I would think Yegge's term "mini-language" refers to the fact that it is often useful to use a language for specific problems where the language doesn't require turing-completeness to accomplish the task, and this goes to the heart of how non-turing complete languages can be useful. https://sites.google.com/site/steveyegge2/language-grubbing
Wikipedia answers this very well, right in line with what my gut said. First I was thinking pure math then I remembered regexp, and Wikipedia lists Epigram which I believe would be in the 'pure math' vein.

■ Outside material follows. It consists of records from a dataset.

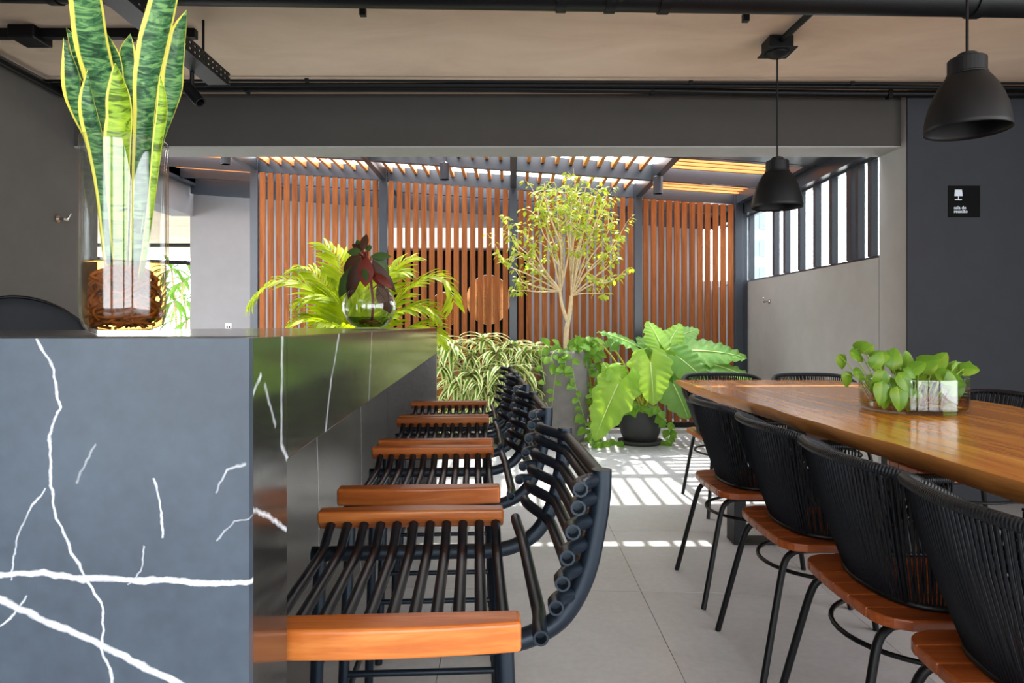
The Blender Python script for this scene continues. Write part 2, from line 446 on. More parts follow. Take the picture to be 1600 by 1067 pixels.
portal(-.15, 4.4, 1.1, 5.2, 2.2, (-math.pi/2, 0, 0))
struct(MB().box(2.443, XR, 4.15, 4.165, 0, CEIL).build('wall_front', M['blue']))
struct(MB().box(2.443, XR, 4.1655, 4.47, 0, CEIL).build('trim_2', M['grey']))
struct(MB().box(XL, 2.442, 4.22, 4.46, 2.229, CEIL).build('trim_1', M['beam']))
struct(MB().box(XL, 2.442, 4.222, 4.46, 2.221, 2.2288).build('trim_6', M['grey']))
struct(MB().box(2.443, 2.60, 4.475, 8.1, 0, 1.555).build('wall_right', M['grey']))
wb = MB()
wb.box(-3.88, -1.47, 8.1, 8.3, 0, 2.72).box(.23, 2.60, 8.1, 8.3, 0, 1.64).box(.23, 2.29, 8.1, 8.3, 1.64, 2.5).box(-1.47, .23, 8.1, 8.3, 2.02, 2.6)
struct(wb.build('wall_back', M['lightgrey']))
struct(MB().box(-1.50, .05, 8.0, 8.098, 2.025, 2.265).build('trim_3', M['cream'], bevel=.006))
d1 = struct(MB().box(-1.468, .228, 8.24, 8.29, 0, 2.018).build('door_1', M['darkvoid']))
MB().box(-.64, -.60, 8.225, 8.24, 0, 2.018).build('door_frame', M['black'], d1)
struct(MB().box(-4.10, -3.835, 4.47, 8.098, 2.42, 2.775).build('trim_4', M['lightgrey']))
struct(MB().box(-9, -4.105, 4.47, 14, 2.5, 2.6).build('ceiling_annex', M['concrete']))
struct(MB().box(-3.86, 2.34, 6.86, 7.06, -.012, .042).build('trim_5', M['kerb'], bevel=.006))

# side window over the low courtyard wall: steel fins with glass between
w1 = struct(MB().box(2.47, 2.52, 4.48, 7.9, 1.556, 1.575).box(2.47, 2.52, 4.48, 7.9, 2.235, 2.255).build('window_1', M['steel']))
fins = [(6.98,.06), (6.62,.0), (6.33,.07), (6.08,.06), (5.765,.06), (5.475,.06), (5.195,.06), (4.915,.09), (4.80,.05), (4.63,.06), (7.35,.05), (7.65,.05)]
for y, w in fins:
    if w: MB().box(2.462, 2.510, y-w*.42, y+w*.42, 1.576, 2.234).build('fin', M['steel'], w1)
ys = sorted(y for y, w in fins if w); ys = [4.48]+ys+[7.9]
M['pane'] = glass('window_glass', (.97,.985,.99), 0, 1.3)
for a, b in zip(ys[:-1], ys[1:]):
    MB().box(2.488, 2.494, a+.012, b-.012, 1.577, 2.233).build('pane', M['pane'], w1)

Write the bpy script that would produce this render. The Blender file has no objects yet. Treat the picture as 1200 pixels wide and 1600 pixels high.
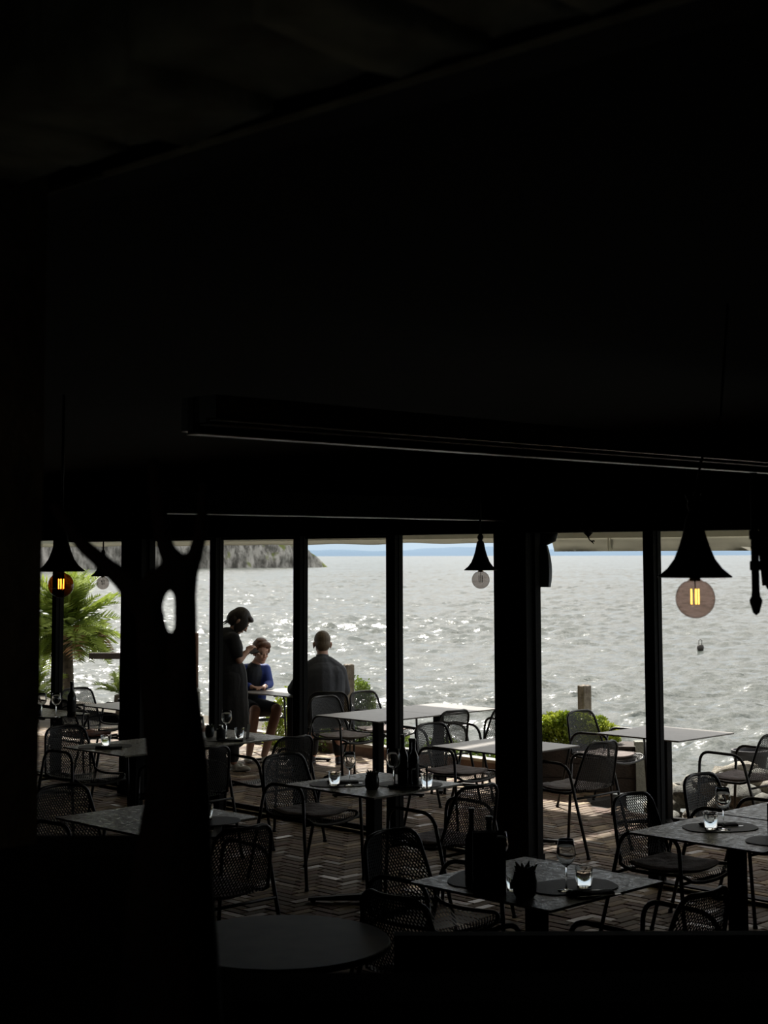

http://en.wikipedia.org/wiki/Turing_completeness#Non-Turing-complete_languages
Non-Turing-complete languages
Many computational languages exist which are not Turing complete. One
such example is the set of regular languages, most commonly regular
expressions, which are generated by finite automata. A more powerful
but still not Turing-complete extension of finite automata is the
category of pushdown automata and context-free grammars, which are
commonly used to generate parse trees in an initial stage of program
compiling. Further examples include some of the early versions of the
pixel shader languages embedded in Direct3D and OpenGL
extensions, or a series of mathematical formulae in a
spreadsheet with no cycles.[citation needed] In total functional
programming languages, all functions are total, and must terminate,
such as Charity and Epigram. Charity uses a type system and control
constructs based on category theory, whereas Epigram uses dependent
types.
Data languages
The notion of Turing-completeness does not
apply to languages such as XML, JSON, YAML and S-expressions, because
they are typically used to represent structured data, not describe
computation. These are sometimes referred to as markup languages, or
more properly as "data description languages".
It also mentions data structure representations are not languages, but I would think XSLT should count as a representation of computation, XPath perhaps not based on what Yannis said above about SQL being a query language and not a computation language. Perhaps T-SQL or PL/SQL count as computation languages though since you can do a great deal of computations using their aggregates, where the generalized form of SQL doesn't specify aggregates perhaps.